J+266 — Une amende à Ceduna

Publié le

Par Anne

Depuis le temps qu’on arpente les routes de l’Australie et avec le fait que Sylvain ait passé son permis de conduire ici, on connaît plutôt bien le code de la route. On est des conducteurs plutôt prudent : on respecte les limitations de vitesse (il faut dire que notre van ne dépasse pas le 80 km/h, histoire de préserver sa condition mécanique et notre porte-feuille), on ne roule jamais quand on a bu de l’alcool et signe de notre conduite tranquille : on n’a pas encore tapé de kangourou ! Pourtant vu la quantité de cadavres de marsupiaux qu’on a croisés jusque-là, ça doit arriver à bon nombre de personnes. Et je ne parle pas des cadavres de vaches : les road trains ont l’air de faire des carnages.

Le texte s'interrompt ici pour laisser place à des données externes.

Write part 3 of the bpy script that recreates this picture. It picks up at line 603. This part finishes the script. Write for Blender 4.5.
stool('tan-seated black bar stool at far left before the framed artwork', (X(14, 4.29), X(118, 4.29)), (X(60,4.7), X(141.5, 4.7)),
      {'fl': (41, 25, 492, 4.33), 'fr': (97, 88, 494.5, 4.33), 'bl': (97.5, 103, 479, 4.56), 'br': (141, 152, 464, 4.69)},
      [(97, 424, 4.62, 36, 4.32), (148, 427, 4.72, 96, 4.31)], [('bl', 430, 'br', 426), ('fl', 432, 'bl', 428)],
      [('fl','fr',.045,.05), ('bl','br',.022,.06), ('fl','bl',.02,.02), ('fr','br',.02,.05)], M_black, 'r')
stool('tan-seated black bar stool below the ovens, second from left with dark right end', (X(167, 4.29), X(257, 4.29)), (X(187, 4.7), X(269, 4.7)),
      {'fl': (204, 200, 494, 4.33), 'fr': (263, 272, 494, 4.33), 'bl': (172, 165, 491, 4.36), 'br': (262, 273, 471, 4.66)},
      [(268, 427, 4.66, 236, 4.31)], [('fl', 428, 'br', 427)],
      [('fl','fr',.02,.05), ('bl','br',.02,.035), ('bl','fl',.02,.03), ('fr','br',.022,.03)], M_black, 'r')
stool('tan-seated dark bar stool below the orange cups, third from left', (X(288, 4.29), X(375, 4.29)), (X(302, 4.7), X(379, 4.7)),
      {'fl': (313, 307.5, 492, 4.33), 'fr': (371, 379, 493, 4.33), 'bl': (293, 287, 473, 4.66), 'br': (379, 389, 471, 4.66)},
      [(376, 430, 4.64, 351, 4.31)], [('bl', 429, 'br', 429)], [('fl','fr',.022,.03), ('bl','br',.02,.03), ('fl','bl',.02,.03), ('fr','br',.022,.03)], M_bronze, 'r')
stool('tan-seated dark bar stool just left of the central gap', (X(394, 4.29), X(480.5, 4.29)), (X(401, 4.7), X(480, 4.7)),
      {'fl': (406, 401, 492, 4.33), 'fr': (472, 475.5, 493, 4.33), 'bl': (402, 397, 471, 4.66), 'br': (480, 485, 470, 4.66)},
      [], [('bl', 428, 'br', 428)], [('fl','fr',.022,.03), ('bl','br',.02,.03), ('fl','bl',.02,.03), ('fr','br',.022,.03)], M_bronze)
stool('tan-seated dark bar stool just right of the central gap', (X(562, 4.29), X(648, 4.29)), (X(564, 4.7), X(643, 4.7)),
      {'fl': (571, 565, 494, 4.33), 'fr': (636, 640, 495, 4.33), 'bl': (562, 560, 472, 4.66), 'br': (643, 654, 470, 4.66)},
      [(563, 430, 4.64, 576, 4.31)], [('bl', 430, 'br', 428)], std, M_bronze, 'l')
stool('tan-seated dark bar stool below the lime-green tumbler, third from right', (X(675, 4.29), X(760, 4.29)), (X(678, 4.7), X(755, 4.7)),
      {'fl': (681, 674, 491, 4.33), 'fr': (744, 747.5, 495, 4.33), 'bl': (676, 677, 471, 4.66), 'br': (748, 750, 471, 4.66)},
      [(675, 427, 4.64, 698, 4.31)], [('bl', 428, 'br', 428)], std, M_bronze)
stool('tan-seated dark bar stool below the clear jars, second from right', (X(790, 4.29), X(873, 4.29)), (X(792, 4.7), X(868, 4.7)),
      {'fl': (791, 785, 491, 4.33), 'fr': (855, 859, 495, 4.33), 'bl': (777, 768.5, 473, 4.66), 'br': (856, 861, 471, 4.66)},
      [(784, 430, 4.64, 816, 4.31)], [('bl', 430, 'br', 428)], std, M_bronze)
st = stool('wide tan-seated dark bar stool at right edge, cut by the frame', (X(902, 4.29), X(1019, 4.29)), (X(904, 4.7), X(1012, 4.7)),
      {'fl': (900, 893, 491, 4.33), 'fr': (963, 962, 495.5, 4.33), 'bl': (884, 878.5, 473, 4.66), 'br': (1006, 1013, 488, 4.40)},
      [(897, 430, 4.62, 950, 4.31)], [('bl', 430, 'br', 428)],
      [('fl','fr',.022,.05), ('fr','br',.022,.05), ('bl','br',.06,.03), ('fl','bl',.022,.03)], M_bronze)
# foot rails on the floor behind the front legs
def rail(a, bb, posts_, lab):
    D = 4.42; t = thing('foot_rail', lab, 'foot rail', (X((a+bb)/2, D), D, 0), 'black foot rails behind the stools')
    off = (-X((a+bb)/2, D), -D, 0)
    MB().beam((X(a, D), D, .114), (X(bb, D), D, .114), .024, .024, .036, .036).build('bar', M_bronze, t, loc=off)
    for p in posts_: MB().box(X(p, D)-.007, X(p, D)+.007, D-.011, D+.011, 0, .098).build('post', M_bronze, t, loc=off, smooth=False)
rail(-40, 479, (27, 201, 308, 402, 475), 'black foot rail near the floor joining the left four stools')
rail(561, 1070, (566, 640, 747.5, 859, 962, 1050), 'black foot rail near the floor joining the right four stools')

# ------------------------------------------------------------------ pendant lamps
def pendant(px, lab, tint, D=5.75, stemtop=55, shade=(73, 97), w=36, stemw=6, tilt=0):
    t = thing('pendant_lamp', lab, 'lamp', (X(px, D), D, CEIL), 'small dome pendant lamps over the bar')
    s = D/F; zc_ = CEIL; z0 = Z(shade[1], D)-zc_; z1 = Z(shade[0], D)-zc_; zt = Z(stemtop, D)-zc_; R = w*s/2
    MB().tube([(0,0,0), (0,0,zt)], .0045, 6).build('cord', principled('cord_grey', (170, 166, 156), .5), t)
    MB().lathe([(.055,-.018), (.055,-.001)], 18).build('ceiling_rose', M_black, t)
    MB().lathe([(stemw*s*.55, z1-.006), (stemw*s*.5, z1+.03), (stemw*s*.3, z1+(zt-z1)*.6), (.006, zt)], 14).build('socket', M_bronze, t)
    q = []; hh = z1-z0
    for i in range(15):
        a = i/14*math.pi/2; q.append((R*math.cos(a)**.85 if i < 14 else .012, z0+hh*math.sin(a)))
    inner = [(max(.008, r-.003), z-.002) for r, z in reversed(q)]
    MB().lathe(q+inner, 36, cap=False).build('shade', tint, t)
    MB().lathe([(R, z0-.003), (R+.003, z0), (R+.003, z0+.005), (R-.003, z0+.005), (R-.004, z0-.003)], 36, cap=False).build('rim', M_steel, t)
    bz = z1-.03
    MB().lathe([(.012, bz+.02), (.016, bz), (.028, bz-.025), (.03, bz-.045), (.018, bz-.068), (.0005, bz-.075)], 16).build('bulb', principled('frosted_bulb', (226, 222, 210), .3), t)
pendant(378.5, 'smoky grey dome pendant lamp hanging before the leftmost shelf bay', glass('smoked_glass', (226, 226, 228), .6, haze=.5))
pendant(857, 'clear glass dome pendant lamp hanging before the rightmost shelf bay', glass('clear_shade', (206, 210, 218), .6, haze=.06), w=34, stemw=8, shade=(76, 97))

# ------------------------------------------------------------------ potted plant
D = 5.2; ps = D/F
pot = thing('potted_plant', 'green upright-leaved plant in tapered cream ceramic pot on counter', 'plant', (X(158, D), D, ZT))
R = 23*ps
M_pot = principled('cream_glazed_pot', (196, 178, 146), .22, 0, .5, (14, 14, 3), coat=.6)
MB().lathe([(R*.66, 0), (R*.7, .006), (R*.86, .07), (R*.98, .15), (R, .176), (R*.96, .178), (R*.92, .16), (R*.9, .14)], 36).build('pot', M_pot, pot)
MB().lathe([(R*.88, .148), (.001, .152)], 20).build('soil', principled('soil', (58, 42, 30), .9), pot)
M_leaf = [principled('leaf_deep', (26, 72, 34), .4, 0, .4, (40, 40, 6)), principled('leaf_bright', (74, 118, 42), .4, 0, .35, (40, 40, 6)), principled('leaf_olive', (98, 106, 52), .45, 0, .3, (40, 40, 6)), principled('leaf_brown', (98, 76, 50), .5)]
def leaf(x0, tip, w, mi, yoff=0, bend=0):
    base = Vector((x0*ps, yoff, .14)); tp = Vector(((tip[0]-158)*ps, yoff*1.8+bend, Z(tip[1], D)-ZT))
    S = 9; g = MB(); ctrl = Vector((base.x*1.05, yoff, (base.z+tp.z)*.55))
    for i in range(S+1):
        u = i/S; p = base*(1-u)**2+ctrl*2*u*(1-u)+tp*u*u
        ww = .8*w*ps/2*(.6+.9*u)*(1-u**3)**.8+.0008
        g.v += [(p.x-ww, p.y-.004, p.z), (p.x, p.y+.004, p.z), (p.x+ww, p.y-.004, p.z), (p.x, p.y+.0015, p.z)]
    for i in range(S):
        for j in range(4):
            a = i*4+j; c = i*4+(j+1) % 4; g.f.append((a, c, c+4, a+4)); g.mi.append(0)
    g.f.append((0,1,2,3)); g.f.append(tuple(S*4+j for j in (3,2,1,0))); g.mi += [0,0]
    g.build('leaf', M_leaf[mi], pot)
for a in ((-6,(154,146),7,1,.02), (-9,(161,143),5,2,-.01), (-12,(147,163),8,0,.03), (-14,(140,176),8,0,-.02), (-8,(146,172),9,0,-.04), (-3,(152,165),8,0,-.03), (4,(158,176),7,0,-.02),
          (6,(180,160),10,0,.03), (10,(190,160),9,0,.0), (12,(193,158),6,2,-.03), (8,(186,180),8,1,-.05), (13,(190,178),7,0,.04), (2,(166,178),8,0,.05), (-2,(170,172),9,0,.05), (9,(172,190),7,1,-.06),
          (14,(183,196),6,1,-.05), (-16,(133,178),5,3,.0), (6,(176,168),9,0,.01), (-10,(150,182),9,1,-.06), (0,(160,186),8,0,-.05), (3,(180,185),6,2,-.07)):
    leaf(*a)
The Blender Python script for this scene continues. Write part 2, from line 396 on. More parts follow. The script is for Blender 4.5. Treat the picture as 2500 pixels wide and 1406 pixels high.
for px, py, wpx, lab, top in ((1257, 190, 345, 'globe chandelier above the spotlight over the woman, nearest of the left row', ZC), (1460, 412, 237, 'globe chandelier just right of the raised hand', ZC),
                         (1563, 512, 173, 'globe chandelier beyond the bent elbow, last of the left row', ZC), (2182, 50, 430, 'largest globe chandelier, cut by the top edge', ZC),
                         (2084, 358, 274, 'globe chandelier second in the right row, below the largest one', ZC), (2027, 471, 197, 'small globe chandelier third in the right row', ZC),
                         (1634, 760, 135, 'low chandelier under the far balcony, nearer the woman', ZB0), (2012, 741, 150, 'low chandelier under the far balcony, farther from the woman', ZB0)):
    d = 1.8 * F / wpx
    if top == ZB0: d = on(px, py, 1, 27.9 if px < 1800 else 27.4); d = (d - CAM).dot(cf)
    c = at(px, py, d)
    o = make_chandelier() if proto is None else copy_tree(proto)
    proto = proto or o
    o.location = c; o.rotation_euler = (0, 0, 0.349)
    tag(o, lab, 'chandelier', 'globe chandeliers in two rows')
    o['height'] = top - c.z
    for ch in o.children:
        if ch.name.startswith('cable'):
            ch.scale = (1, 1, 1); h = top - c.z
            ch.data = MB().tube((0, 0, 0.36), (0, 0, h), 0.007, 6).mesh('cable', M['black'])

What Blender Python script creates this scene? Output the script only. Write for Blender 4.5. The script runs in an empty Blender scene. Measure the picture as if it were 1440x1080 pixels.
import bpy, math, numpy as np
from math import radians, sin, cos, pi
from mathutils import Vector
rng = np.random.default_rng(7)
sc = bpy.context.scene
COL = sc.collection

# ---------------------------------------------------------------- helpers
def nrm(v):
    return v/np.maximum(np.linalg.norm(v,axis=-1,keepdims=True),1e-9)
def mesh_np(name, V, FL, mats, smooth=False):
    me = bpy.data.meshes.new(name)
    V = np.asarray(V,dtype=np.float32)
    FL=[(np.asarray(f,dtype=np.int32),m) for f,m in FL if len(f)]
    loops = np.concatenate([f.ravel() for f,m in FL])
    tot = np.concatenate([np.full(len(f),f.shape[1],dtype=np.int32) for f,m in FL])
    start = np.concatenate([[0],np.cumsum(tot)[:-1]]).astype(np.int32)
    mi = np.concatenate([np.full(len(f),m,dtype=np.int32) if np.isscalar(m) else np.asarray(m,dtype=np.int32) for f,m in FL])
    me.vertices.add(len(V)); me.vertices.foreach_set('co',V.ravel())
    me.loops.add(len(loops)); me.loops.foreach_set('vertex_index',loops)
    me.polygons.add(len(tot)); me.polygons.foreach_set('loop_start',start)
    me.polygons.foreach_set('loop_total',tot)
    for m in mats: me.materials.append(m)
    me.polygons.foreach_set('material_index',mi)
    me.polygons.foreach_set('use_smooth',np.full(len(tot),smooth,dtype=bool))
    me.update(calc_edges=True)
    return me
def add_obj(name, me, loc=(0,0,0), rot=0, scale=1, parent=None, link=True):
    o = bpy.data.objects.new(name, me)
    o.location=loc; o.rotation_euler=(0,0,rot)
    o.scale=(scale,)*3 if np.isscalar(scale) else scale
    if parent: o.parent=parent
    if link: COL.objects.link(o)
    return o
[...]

Les Australiens conduisent souvent mieux que les Français, ai-je l’impression. Ils conduisent assez vite, doublent dans les virages sans visibilité mais ils sont moins pressés et hargneux. Il faut dire qu’on conduit essentiellement en-dehors des villes, loin des gens en retard au travail. Mais d’une façon générale, les Australiens sont moins stressés et plus agréables que les Français. Ils sont accueillants, souriants et plus ouverts. Bien sûr, ceci est une généralité mais depuis qu’on est rentré en France, j’ai vraiment l’impression d’être entourée d’ours mal léchés.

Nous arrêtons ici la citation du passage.